For the quarter ending Nov. 1, Best Buy reported adjusted earnings of $1.40 per share versus $1.31 expected, and revenue of $9.67 billion compared with forecasts of $9.59 billion. Shares rose about 6% after the report, though the stock remains down roughly 12% year to date.
Tech Demand Drives Quarterly Performance
CEO Corie Barry said computing, gaming and mobile phones delivered “better than expected” sales, supported by customers upgrading devices and responding to promotional events such as back to school and the company’s October sale. Growth in wearables and headphones also contributed. Comparable sales climbed 2.7%, the retailer’s strongest performance in four years.

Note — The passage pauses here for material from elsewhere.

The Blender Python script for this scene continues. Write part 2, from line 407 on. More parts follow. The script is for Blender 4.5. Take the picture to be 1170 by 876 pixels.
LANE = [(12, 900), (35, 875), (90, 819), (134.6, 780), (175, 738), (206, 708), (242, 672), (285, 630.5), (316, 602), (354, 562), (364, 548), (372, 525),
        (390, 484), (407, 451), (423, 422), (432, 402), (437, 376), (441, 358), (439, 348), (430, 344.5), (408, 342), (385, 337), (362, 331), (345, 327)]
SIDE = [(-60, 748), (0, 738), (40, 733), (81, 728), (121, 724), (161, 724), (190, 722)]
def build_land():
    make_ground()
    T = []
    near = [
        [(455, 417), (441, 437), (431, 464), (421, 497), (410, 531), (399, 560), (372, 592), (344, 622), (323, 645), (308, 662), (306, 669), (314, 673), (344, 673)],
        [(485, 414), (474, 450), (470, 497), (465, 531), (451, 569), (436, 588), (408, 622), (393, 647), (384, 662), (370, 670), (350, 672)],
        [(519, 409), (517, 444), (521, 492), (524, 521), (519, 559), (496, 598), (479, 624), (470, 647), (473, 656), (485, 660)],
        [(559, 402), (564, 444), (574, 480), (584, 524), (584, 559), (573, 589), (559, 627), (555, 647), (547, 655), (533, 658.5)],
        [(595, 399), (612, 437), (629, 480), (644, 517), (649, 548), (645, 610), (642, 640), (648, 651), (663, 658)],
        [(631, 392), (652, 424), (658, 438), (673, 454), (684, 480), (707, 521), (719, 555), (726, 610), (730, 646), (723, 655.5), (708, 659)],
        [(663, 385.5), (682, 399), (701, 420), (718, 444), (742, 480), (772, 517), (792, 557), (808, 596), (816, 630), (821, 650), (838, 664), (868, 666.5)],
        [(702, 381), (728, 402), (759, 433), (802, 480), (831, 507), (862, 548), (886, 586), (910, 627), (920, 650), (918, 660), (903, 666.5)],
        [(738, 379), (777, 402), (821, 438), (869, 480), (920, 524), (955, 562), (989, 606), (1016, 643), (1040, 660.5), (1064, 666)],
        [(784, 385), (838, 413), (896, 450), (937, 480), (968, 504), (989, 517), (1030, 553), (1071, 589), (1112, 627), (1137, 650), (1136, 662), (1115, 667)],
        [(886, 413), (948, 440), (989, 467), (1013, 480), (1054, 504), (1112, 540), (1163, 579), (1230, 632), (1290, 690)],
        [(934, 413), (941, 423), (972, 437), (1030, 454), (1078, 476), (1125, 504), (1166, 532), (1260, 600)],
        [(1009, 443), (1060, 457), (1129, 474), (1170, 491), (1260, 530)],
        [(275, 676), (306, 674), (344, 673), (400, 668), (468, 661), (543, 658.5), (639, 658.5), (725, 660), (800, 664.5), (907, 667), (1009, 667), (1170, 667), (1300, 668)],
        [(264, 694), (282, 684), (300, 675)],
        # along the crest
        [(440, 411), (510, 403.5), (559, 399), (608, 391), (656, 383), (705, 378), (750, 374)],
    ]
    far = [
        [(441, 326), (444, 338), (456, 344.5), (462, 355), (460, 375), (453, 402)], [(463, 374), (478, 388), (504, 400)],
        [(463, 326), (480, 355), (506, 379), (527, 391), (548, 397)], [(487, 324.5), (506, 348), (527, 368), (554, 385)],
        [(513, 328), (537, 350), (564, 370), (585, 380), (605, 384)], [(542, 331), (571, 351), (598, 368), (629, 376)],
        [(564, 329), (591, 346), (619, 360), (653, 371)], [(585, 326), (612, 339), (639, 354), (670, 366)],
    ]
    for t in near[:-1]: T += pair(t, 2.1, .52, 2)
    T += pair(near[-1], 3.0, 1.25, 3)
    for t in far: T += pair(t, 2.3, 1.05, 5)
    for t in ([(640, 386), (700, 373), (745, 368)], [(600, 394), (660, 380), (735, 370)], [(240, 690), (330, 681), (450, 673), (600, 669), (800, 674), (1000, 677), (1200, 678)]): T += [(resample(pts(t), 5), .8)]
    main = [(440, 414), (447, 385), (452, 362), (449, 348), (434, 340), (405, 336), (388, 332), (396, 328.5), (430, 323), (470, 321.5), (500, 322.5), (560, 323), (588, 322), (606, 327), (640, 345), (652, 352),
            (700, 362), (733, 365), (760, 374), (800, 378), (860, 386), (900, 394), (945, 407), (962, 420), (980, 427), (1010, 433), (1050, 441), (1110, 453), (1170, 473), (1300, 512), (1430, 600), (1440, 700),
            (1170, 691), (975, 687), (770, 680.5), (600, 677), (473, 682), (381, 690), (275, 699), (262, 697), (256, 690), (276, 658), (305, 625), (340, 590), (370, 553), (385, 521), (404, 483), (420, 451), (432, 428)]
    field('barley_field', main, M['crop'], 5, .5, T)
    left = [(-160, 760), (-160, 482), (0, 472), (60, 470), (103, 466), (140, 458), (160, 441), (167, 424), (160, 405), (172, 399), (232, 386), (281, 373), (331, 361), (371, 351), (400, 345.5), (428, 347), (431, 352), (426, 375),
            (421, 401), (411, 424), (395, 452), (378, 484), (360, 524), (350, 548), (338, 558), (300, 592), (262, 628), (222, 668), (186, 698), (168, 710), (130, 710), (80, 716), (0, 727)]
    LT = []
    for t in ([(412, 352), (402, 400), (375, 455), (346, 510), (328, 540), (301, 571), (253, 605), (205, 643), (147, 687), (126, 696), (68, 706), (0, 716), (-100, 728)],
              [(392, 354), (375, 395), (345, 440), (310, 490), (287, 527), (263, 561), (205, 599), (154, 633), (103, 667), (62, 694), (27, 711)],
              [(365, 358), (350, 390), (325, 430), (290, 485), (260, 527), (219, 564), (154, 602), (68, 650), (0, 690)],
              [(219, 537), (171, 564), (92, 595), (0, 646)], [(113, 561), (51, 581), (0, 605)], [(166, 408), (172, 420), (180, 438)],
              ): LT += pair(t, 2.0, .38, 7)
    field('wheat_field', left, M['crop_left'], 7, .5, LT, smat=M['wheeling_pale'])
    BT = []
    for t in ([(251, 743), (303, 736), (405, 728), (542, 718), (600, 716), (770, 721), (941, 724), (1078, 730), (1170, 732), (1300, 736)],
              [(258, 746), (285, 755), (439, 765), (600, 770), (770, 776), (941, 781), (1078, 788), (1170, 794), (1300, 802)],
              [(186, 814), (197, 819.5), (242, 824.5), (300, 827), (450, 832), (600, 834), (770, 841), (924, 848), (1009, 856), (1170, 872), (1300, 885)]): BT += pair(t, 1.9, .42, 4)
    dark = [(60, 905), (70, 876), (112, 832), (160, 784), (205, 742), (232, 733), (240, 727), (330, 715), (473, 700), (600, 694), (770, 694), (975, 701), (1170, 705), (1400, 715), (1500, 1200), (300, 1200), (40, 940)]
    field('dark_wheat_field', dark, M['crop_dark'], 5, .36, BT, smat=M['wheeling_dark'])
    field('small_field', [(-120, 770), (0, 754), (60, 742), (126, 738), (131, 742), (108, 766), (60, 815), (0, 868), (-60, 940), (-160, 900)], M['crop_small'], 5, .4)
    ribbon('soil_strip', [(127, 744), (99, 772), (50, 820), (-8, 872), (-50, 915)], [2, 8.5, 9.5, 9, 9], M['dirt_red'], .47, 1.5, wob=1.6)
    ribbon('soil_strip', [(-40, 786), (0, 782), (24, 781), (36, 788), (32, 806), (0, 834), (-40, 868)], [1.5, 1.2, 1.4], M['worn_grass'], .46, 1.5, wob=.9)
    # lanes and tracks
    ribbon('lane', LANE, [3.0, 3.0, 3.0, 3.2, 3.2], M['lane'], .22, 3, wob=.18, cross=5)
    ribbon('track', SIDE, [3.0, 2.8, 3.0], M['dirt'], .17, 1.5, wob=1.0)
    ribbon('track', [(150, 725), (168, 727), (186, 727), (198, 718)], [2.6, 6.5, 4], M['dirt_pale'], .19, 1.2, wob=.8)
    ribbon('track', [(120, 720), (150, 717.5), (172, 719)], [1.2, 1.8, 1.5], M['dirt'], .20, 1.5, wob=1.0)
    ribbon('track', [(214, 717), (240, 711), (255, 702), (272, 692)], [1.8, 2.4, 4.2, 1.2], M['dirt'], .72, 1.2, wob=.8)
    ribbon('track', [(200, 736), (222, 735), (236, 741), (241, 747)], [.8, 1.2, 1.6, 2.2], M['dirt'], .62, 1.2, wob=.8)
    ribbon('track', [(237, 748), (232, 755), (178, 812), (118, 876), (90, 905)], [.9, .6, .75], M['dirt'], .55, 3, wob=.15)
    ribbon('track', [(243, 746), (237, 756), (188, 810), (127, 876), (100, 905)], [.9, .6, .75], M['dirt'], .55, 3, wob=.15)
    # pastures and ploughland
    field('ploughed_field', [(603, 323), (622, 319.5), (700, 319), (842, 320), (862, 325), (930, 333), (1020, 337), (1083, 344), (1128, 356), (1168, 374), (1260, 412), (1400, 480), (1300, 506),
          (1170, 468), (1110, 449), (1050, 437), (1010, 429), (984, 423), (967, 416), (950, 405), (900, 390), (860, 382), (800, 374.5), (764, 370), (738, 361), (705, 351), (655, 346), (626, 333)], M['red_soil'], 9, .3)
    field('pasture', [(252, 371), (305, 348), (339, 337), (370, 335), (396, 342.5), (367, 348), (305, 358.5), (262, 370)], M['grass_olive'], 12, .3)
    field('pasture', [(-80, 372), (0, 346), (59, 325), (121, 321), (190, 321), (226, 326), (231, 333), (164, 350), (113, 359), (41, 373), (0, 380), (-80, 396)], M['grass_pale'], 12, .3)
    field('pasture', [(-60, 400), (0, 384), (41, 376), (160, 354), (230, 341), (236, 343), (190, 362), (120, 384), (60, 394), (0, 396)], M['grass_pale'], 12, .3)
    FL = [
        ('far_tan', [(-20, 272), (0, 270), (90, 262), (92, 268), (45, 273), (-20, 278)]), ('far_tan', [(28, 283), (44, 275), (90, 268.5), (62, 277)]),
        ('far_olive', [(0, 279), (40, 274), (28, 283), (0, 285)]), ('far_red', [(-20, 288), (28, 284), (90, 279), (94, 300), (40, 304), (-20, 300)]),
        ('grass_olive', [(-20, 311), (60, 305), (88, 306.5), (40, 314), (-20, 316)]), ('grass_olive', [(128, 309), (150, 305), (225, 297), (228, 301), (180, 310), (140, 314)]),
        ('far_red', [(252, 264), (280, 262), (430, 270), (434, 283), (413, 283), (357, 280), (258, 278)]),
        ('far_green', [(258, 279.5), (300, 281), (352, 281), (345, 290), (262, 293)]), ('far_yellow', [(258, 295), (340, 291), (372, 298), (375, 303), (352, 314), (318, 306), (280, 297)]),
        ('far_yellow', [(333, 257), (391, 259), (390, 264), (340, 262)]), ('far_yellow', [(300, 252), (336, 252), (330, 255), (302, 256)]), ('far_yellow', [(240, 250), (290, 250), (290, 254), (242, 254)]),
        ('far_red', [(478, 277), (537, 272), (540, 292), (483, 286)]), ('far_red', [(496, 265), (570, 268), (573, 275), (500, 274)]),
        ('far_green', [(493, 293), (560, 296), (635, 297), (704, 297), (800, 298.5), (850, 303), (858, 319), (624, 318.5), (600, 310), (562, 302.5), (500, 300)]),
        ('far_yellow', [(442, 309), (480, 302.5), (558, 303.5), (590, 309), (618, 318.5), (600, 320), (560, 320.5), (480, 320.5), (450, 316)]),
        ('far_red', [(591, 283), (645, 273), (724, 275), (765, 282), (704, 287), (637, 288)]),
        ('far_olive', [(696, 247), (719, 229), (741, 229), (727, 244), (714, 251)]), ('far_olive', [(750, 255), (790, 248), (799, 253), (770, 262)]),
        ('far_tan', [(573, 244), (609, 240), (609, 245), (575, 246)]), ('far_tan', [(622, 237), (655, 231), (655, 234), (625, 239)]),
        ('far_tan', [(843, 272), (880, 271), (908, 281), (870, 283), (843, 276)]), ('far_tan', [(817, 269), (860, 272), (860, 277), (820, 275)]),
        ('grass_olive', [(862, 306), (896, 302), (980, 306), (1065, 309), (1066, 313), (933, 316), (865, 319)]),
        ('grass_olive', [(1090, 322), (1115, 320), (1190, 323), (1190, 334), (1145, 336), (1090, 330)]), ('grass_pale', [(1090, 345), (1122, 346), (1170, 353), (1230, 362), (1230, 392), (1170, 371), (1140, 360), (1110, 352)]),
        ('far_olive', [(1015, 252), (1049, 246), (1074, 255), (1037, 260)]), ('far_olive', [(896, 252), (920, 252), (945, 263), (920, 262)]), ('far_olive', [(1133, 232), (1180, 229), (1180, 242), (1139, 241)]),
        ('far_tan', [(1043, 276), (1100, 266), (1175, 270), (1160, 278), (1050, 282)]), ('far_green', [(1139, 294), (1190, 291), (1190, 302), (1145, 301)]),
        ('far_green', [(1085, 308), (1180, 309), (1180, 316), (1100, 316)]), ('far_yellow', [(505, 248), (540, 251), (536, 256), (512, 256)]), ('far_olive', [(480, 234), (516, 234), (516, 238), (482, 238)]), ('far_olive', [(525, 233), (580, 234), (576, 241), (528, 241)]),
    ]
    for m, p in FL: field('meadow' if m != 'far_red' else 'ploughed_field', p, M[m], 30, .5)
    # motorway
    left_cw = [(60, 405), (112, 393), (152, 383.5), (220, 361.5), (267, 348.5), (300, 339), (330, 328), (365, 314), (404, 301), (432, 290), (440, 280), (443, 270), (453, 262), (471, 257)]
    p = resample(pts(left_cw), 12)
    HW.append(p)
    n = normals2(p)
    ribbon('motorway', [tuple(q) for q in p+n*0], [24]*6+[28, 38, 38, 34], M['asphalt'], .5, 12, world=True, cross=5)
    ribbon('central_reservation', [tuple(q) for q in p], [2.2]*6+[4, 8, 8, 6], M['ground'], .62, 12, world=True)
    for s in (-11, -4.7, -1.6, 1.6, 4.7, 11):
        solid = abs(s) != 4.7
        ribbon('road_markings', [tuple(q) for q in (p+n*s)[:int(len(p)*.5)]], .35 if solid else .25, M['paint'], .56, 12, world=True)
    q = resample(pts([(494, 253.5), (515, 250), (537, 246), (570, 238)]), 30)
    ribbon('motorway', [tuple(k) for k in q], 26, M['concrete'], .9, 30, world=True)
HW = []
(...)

Shoppers remain cautious with large purchases, but Barry noted they are willing to pay for high end products when driven by necessity or new technology. In the U.S., comparable sales rose 2.4% as customers bought more computers and gaming systems but fewer appliances and home theater items.
Holiday Outlook and Customer Trends
Best Buy expects holiday quarter comparable sales to range between a 1% decline and a 1% increase. Executives said trends remain positive but warned of tougher year over year comparisons and softening momentum in certain categories such as gaming and wearables. Nintendo Switch 2 sales, for example, have slowed since the early summer launch.
Shoppers continue to seek value, often opting for mid range or lower tier TVs over premium models. Still, Best Buy’s wide assortment and specialty retail position are helping attract younger and lower income customers.
Tariffs, Innovation and In Store Experiences
Higher tariffs have not yet meaningfully affected pricing or sales, with the company citing the electronics category’s heavy promotional nature. Meanwhile, Best Buy continues expanding in store demonstrations, including AI enabled Meta glasses and premium appliances from brands like Breville and Sharkninja. Early customer engagement appears strong as the company prepares for Black Friday and Cyber Monday.
Marketplace Expansion and Category Challenges
Best Buy’s third party marketplace, launched in August, now includes over 1,000 sellers and has expanded online assortment more than eleven fold. Early results show higher sales in accessories and small appliances, lower return rates and strong in store return volume.
However, the appliance category remains the company’s toughest area. CFO Matt Bilunas said slower housing turnover has reduced purchases of premium appliance sets, with customers now focused primarily on replacing broken units. Best Buy plans to boost labor, accelerate delivery options and introduce same day availability to regain momentum.